As planned, I have finished Kiku’s Prayer and as expected, it was a rough ride. In the last half (third?) of the book, we see Kiku and Seikichi suffer unimaginable torture of body and spirit. Kiku, in a desperate attempt to relieve Seikichi’s actual torture, sells her body to bribe a corrupt official. Seikichi is going through physical and mental torture as the government officials try to persuade him to apostatise.

It occurred to me that Endo likes to explore the same themes. For him, the appeal of Christ is closely tied to the image of Christ as the suffering servant. Jesus came into the world to suffer (Endo’s theology is rather iffy at times) and he suffers with us, something that appeals to those who are suffering. Of course, the question of God’s silence in the midst of the suffering is the counterpoint to Christ bearing the shared load and the Japanese Christians experience both comfort and suffering during their torture – some of them carry on because they think Christ has suffered more and they can bear it, some cannot because they don’t understand why God doesn’t come in an relieve their pain.

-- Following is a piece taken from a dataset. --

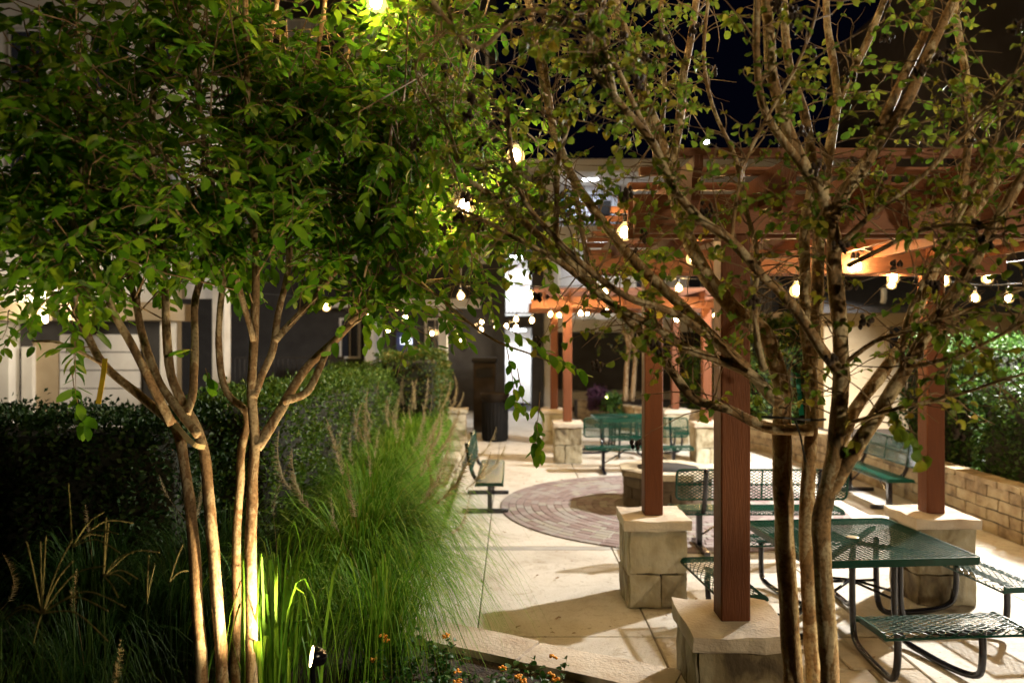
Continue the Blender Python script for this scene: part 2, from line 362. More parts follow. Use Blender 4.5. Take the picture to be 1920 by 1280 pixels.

I have to say, Endo paints a much more hopeful picture of the Japanese Christians this time. Some of them apostatise, yes, but not all. In a way, this differs from Silence, though like Silence we do have several “fallen Christian” characters. I’ll be reading that next, so it’s fun to compare how the two works are alike yet different.

As it turns out, this book was Endo’s love letter to Nagasaki. While he wasn’t from there, he was greatly attached to the place and that probably explains why he referenced the Nagasaki he knew so often in the novel. I also learnt that there’s a second novel written for Nagasaki, which I’ve not read and will have to read soon.